• [Written instruction]: Leave the pictures out and quote every line from the start of the listing to the line with "return (f(c[0]), f(c[1]), f(c[2]), 1.0)", inclusive.

====== Available data ======

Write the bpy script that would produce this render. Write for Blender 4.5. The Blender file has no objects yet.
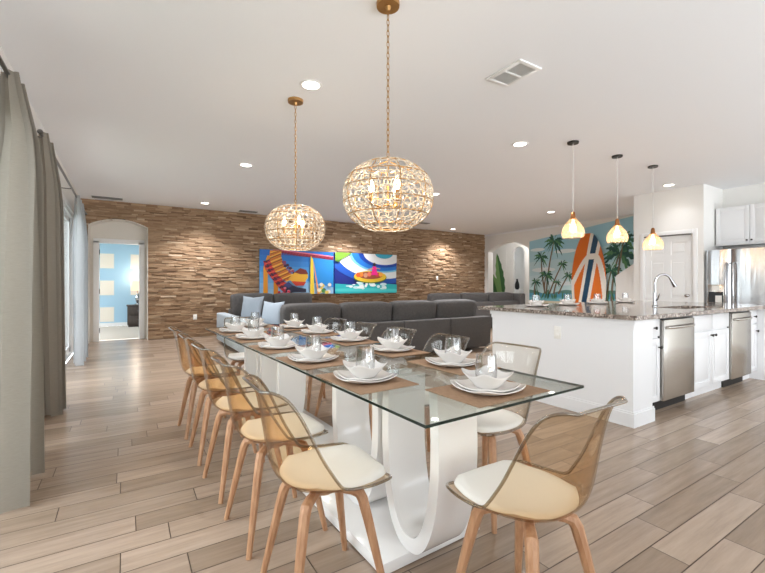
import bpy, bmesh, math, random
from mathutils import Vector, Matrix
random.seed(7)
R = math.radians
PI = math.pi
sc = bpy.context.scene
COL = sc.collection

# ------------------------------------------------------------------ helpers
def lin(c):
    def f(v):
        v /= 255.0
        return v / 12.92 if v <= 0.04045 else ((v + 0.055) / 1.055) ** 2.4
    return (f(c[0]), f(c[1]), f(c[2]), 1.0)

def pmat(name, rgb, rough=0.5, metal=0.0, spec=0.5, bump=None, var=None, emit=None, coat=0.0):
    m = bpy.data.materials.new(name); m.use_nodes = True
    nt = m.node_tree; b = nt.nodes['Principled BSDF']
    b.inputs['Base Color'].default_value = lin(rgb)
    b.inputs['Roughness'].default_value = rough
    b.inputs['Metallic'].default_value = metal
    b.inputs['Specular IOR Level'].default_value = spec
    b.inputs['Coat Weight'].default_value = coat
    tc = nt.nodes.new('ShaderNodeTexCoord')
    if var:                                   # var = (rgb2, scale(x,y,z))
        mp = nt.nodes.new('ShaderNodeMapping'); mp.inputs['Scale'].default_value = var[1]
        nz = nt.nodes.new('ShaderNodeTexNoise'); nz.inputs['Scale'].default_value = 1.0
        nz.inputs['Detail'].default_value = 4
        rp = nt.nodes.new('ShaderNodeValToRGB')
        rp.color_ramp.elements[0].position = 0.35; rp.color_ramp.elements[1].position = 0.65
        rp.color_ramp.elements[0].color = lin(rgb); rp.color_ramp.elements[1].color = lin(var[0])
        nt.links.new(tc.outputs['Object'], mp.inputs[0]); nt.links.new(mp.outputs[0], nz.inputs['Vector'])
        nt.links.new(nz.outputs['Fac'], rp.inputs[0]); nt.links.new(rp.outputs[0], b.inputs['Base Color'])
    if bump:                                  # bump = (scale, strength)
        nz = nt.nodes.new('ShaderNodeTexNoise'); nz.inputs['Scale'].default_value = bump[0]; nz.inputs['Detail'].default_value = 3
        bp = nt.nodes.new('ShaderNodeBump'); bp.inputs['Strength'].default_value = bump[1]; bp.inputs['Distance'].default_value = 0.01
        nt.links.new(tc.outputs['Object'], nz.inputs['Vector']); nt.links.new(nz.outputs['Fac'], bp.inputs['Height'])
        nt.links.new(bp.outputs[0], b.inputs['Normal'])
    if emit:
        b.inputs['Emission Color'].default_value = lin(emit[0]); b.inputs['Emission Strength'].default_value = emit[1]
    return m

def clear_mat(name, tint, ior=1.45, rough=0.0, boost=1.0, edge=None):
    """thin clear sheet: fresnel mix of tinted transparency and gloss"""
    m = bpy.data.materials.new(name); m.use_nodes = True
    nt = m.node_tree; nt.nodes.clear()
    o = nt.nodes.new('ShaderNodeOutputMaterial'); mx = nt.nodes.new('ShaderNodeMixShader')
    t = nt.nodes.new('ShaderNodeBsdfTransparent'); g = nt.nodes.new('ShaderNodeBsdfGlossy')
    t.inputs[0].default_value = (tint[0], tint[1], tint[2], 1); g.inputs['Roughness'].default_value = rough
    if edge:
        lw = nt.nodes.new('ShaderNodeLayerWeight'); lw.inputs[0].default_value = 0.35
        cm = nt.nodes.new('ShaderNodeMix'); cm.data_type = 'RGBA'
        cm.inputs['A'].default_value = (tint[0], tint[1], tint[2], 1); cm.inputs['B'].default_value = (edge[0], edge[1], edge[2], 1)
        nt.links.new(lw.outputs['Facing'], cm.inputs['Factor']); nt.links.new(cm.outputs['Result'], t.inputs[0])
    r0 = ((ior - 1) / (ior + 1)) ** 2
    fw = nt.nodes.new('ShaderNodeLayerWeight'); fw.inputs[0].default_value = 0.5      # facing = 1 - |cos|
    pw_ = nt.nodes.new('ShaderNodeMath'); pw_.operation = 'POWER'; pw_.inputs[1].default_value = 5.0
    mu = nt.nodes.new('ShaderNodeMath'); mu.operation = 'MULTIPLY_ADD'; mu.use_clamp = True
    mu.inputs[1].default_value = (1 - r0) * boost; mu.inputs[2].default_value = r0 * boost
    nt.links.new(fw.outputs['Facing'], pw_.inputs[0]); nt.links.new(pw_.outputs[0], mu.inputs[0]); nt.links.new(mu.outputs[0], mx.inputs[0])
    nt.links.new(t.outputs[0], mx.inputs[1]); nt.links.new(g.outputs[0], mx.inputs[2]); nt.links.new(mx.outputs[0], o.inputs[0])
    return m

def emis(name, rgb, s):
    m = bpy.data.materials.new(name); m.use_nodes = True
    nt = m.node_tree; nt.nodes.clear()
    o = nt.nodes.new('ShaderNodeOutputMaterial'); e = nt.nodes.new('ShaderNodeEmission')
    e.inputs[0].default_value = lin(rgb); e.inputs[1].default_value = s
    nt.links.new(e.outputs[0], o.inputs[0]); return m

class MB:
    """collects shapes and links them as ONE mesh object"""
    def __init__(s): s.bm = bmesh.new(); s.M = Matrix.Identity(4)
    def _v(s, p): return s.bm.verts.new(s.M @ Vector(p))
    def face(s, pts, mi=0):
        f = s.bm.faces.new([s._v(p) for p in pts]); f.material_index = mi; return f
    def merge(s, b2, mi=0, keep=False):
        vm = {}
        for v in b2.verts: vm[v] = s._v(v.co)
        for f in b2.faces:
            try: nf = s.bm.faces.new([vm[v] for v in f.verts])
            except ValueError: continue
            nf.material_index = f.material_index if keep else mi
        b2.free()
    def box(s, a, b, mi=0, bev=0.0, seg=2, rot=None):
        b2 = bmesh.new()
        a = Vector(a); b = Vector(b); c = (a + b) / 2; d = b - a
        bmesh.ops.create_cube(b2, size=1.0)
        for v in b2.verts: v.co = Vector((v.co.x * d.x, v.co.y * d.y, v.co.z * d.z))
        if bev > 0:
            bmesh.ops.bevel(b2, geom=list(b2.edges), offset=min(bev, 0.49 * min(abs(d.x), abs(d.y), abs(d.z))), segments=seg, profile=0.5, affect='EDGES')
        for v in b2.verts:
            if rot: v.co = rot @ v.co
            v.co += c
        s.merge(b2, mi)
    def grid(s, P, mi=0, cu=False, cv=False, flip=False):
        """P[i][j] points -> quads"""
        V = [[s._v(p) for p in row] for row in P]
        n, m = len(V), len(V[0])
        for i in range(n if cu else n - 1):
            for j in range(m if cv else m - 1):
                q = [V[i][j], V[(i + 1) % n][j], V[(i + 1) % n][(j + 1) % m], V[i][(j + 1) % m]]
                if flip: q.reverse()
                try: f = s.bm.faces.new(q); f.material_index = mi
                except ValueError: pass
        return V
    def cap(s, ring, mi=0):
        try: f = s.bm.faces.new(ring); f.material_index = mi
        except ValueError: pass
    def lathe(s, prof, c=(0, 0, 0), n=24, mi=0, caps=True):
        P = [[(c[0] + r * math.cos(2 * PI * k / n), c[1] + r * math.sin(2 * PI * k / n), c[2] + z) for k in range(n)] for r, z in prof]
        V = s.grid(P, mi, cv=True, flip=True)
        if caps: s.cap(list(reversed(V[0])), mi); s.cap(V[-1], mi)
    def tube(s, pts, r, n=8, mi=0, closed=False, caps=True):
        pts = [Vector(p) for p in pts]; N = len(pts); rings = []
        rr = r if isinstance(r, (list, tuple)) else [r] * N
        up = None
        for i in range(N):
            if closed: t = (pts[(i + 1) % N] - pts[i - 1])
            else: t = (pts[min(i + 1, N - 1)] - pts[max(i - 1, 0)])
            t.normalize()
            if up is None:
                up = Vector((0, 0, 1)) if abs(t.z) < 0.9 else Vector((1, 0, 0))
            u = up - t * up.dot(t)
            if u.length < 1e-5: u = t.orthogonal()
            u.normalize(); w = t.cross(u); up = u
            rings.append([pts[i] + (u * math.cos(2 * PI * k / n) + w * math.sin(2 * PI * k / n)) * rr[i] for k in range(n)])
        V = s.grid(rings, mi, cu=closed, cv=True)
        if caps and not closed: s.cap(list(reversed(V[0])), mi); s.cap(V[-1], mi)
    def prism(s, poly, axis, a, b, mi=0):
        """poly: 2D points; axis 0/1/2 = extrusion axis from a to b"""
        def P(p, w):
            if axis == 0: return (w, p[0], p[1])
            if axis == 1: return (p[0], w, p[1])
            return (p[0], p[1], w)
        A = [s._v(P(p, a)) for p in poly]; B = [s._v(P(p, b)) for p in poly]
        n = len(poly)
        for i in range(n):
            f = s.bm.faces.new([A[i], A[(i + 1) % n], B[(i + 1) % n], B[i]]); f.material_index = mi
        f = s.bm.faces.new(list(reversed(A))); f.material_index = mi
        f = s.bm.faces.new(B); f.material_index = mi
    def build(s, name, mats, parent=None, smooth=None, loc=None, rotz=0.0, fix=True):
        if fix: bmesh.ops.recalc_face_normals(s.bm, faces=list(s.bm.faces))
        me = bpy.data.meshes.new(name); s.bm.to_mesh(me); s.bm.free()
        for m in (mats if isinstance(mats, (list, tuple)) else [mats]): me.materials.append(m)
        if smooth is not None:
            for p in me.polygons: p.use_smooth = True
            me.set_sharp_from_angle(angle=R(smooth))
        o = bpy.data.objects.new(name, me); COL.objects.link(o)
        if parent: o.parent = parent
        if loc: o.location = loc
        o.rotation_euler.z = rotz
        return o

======

• [Task response]:
Write the bpy script that would produce this render. Write for Blender 4.5. The Blender file has no objects yet.
import bpy, bmesh, math, random
from mathutils import Vector, Matrix
random.seed(7)
R = math.radians
PI = math.pi
sc = bpy.context.scene
COL = sc.collection

# ------------------------------------------------------------------ helpers
def lin(c):
    def f(v):
        v /= 255.0
        return v / 12.92 if v <= 0.04045 else ((v + 0.055) / 1.055) ** 2.4
    return (f(c[0]), f(c[1]), f(c[2]), 1.0)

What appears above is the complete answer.